One of the biggest questions I get asked about prayer is “How do I teach my kids to pray?” As we learn the importance of prayer in our own lives, it’s only natural to want to impart that to our kids, too.

And I truly believe teaching our kids to pray is just as important as praying for them ourselves.

What’s the phrase?

“Give a man a fish, and you feed him for a day. Teach a man to fish, and you feed him for a lifetime.”

We’ll always lift our kids up to the Lord in prayer, but what greater gift could there be than to teach them how to go directly to their Heavenly Father? To show them the direct access they have to their Great Sustainer? And isn’t that what we long for our children to do? To know God in a real, personal way— to develop a faith that isn’t just their parents’ faith but their own.

When we teach our children to pray, we open them up to possibilities in their lives that are only limited to what our gracious Father is willing to bestow on them.

Before I dive into specific tips on how to teach our kids to pray, I think it is important to lay out that it won’t be easy and it won’t come naturally to many of us. School and activities and everyday responsibilities are vying for our attention. There’s that sheer overwhelm of them asking questions that are bigger than we feel equipped to answer. But the investment we are making is far greater than we could ever imagine. So press on and remember why we want to teach them to pray in the first place.

Teaching our kids to pray is just as important as praying for them ourselves.

Okay, here are seven things that have helped me as I’ve taught my girls how to pray:

Start really simple.

Before you ask them to pray, ask them what they want you to pray for. You are involving them, showing them how to pray without being too intimidating. I started this with Vivi as soon as she could comprehend it. I cannot tell you how many prayers we prayed for teachers or my parents’ dog when she was starting out. We slowly expanded our prayers to include praise, character issues, sin, and the kids in Haiti we donate to.

Don’t push.

I’ve been asking Vana if she’d like to pray ever since she could string a few words together, and she has said no a lot. When she does, I don’t push. I just say, “Okay, I’ll pray.” On rare occasions I’ll say, “Are you sure?”—but without a condescending tone and just offering the opportunity. At some point, she started saying yes. She still says no sometimes, and that’s okay! They don’t roll their eyes when it’s time to pray, and I think that’s one of the most important things right now.

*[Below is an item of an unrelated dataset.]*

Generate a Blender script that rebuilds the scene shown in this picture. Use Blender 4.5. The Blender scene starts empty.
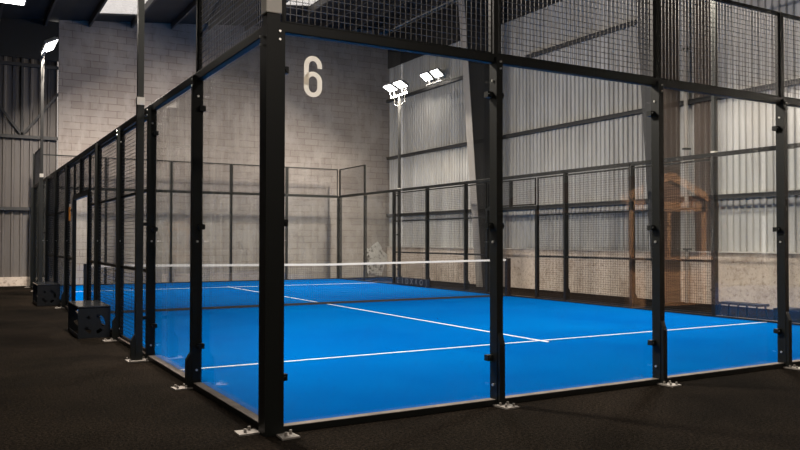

Explain things without expecting them to be implemented right away.

If we pray and the girls are really giggly or interrupting a lot, we’ll mention afterward that we want to be respectful of God when we pray. We may put a hand on them to stop moving during prayer, but we don’t stop the prayer to discuss it. We don’t want to set up the expectation that they must now understand and do it correctly for the remainder of the prayer.

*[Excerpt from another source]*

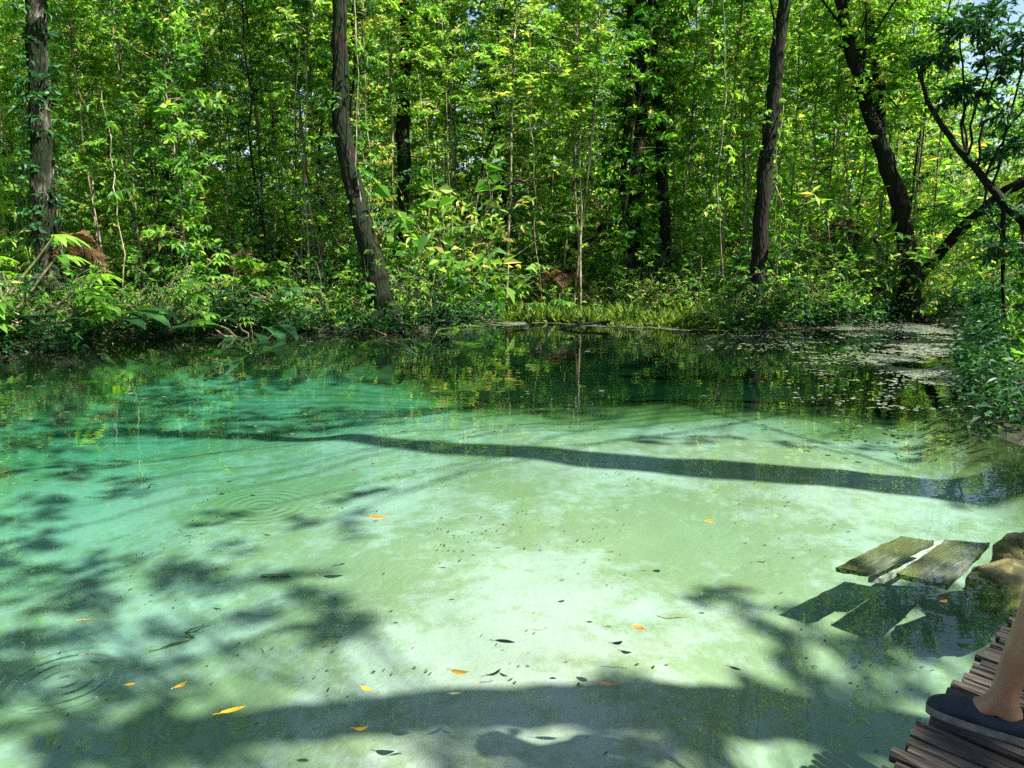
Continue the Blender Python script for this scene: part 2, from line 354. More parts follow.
def make_shrub(h, ns, L, W, leafm, base=.5, nl=22, name='shrub', group='shrubs crowding the far bank'):
    root = empty(name, (0, 0, 0), 'x', 'shrub', group); wb, lb = MB(), MB()
    for i in range(ns):
        d = rdir(1, .15, .95)[0]; ln = h * rng.uniform(.5, 1.05); p1 = d * ln * [.75, .75, 1]
        P = wobble((rng.normal() * .08, rng.normal() * .08, -.05), p1, 5, .1); wb.tube(P, np.linspace(.012, .004, 5), 4, cap=False)
        for q in range(4):
            c = P[rng.integers(1, 5)]; twig(lb, wb, c, d * .6 + rdir(1)[0], ln * rng.uniform(.2, .45), max(3, nl // 4), L, W, base + rng.normal() * .13, r=.004)
    wb.obj('stem', POLE, root, True); lb.obj('foliage', leafm, root); return root
def make_broad(n, L, W, leafm, h=.5, name='broadleaf_plant', compound=False):
    root = empty(name, (0, 0, 0), 'x', 'plant', 'broad-leaved plants on the bank'); wb, lb = MB(), MB()
    for i in range(n):
        d = rdir(1, .25, .9)[0]; tip = d * h * rng.uniform(.6, 1.3); P = wobble((0, 0, 0), tip, 5, .05); wb.tube(P, np.linspace(.012, .006, 5), 4, cap=False)
        hd = np.array([d[0], d[1], .15]); hd /= np.linalg.norm(hd)
        if compound:
            k_ = 6
            for j in range(k_):
                a = (j - (k_ - 1) / 2) * .55; q = np.array([hd[0] * math.cos(a) - hd[1] * math.sin(a), hd[0] * math.sin(a) + hd[1] * math.cos(a), -.1])
                lb.bigleaf(tip, q, (0, 0, 1), L * rng.uniform(.7, 1), W, rng.uniform(.3, .9), 4, .7)
        else: lb.bigleaf(tip, hd, (0, 0, 1), L * rng.uniform(.7, 1.15), W * rng.uniform(.8, 1.1), rng.uniform(.2, .95), 6, rng.uniform(.4, 1.1))
    wb.obj('stem', POLE, root, True); lb.obj('foliage', leafm, root); return root
def make_palm(n, L, leafm, h=.6, droop=1.3, name='palm', cat='palm', group=None):
    root = empty(name, (0, 0, 0), 'x', cat, group); wb, lb = MB(), MB()
    wb.tube(wobble((0, 0, -.1), (0, 0, h), 4, .03), [.05, .045, .04, .035], 6)
    for i in range(n):
        az = i * 2.4 + rng.normal() * .2; el = rng.uniform(.2, 1.2); d = np.array([math.cos(az) * math.cos(el), math.sin(az) * math.cos(el), math.sin(el)])
        t = np.linspace(0, 1, 9)[:, None]; ln = L * rng.uniform(.75, 1.1); P = np.array([0, 0, h]) + d * ln * t + np.array([0, 0, -1]) * droop * ln * .5 * t ** 2
        wb.tube(P, np.linspace(.012, .003, 9), 4, cap=False)
        m_ = 26; s = np.linspace(.18, 1, m_); Q_ = np.stack([np.interp(s, t[:, 0], P[:, k_]) for k_ in range(3)], 1)
        sd = np.cross(d, [0, 0, 1]); sd /= np.linalg.norm(sd)
        for sg in (-1, 1):
            dd = np.tile(d * .55 + sd * sg * .9, (m_, 1)) + rng.normal(size=(m_, 3)) * .08 + [0, 0, -.35]
            LL = ln * .34 * np.sin(np.clip(s * 1.05, .1, 1) * math.pi * .85 + .3) + .05
            lb.leaves(Q_, dd, upn(m_, .2), LL, np.full(m_, .022) * L, np.clip(rng.uniform(.2, .9) + rng.normal(size=m_) * .1, 0, 1), droop=.3)
    wb.obj('stem', POLE, root, True); lb.obj('fronds', leafm, root); return root
def clump(lb, wb, c, r, n, L, W, base, droop=.3):
    """one leafy clump of twigs round a limb end"""
    c = np.asarray(c, float)
    for i in range(n):
        d = rdir(1, -.6, .8)[0]; p = c + d * r * rng.uniform(0, .55) * [1, 1, .6]
        twig(lb, wb, p, d + [0, 0, .1], r * rng.uniform(.4, .8), rng.integers(9, 16), L, W, base + rng.normal() * .14, r=.005, droop=droop)
def big_tree(name, label, path, rads, limbs, barkm, leafm, L=.13, W=.055, base=.5, n=14, roots=4, group=None, trunk2=None, sides=12, vines=0):
    """path: world polyline of the trunk; limbs: (t along trunk, end point, clump radius)"""
    path = np.asarray(path, float); o0 = path[0].copy(); root = empty(name, o0, label, 'tree', group); wb, lb = MB(), MB()
    P = path - o0; m_ = 28; t = np.linspace(0, len(P) - 1, m_); Pi = np.stack([np.interp(t, np.arange(len(P)), P[:, k_]) for k_ in range(3)], 1)
    for _ in range(2): Pi[1:-1] = (Pi[:-2] + 2 * Pi[1:-1] + Pi[2:]) / 4
    Pi[1:-1] += rng.normal(size=(m_ - 2, 3)) * rads[0] * .06
    ri = np.interp(t, np.arange(len(rads)), rads); wb.tube(Pi, ri, sides, rough=.07)
    for q in range(roots):
        a = q * 6.28 / max(1, roots) + rng.random(); e = np.array([math.cos(a), math.sin(a), 0]) * rads[0] * rng.uniform(2.2, 3.6) + [0, 0, -.12]
        wb.tube([[0, 0, rads[0] * 2.2], e * .35 + [0, 0, rads[0] * .7], e], [rads[0] * .55, rads[0] * .42, rads[0] * .15], 7, rough=.05)
    if trunk2 is not None:
        for pp, rr in trunk2:
            pp = np.asarray(pp, float) - o0; wb.tube(wobble(pp[0], pp[1], 6, .06) if len(pp) == 2 else pp, np.linspace(rr[0], rr[1], 6 if len(pp) == 2 else len(pp)), 8, rough=.06)
    for (tt, e, r) in limbs:
        s0 = np.array([np.interp(tt * (m_ - 1), np.arange(m_), Pi[:, k_]) for k_ in range(3)]); r0 = np.interp(tt * (m_ - 1), np.arange(m_), ri)
        e = np.asarray(e, float) - o0; LP = wobble(s0, e, 8, .12 * np.linalg.norm(e - s0) ** .5)
        wb.tube(LP, np.linspace(min(r0 * .4, .02), .012, 8), 6, cap=False)
        clump(lb, wb, e, r, n if not name.startswith('canopy') else max(6, int(n * (r / .42) ** 1.6)), L, W, base)
    for q in range(vines):
        k0, k1 = rng.integers(0, 6), rng.integers(14, 26); idx = np.arange(k0, k1); ph = rng.random() * 6; tw = rng.uniform(.25, .7)
        rr = ri[idx] + .012; P2 = Pi[idx] + np.stack([np.cos(ph + idx * tw) * rr, np.sin(ph + idx * tw) * rr, 0 * rr], 1); wb.tube(P2, .012, 5, cap=False)
        for c in P2[::2]: twig(lb, None, c, rdir(1, -.5, .5)[0], .3, 7, L * .8, W * .9, base)
    wb.obj('trunk', barkm, root, True)
    if lb.n: lb.obj('crown', leafm, root)
    return root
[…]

Keep pointing back to God.

Recently, we prayed for a big meeting my husband had. As soon as he called after it was over, I told the girls the news. I made sure to include that it was God at work. I think it’s easy to talk about things without pointing out God’s role in it all, but it’s important our kids see God in everything. Even the things that look like a no.

Read materials on prayer to your kids.

There are books on prayer that can help you communicate prayer in a way kids can understand. Simply reading the Bible to our kids can also show them who we are praying to.

Allow them to catch glimpses of your prayers alone.

When a friend shared fond memories of seeing her parents in prayer when they didn’t know their daughter was looking, I made it a point to stop worrying about being wrapped up with my quiet time before my girls woke up. How sweet it is for our kids to witness our quiet faithfulness as we keep coming back to God.

Rely on the Holy Spirit.

Teaching our kids to pray can bring up so many questions we aren’t sure how to answer. That is completely normal and expected. Pray that the Holy Spirit will give you wisdom to respond, and look out for how He does that.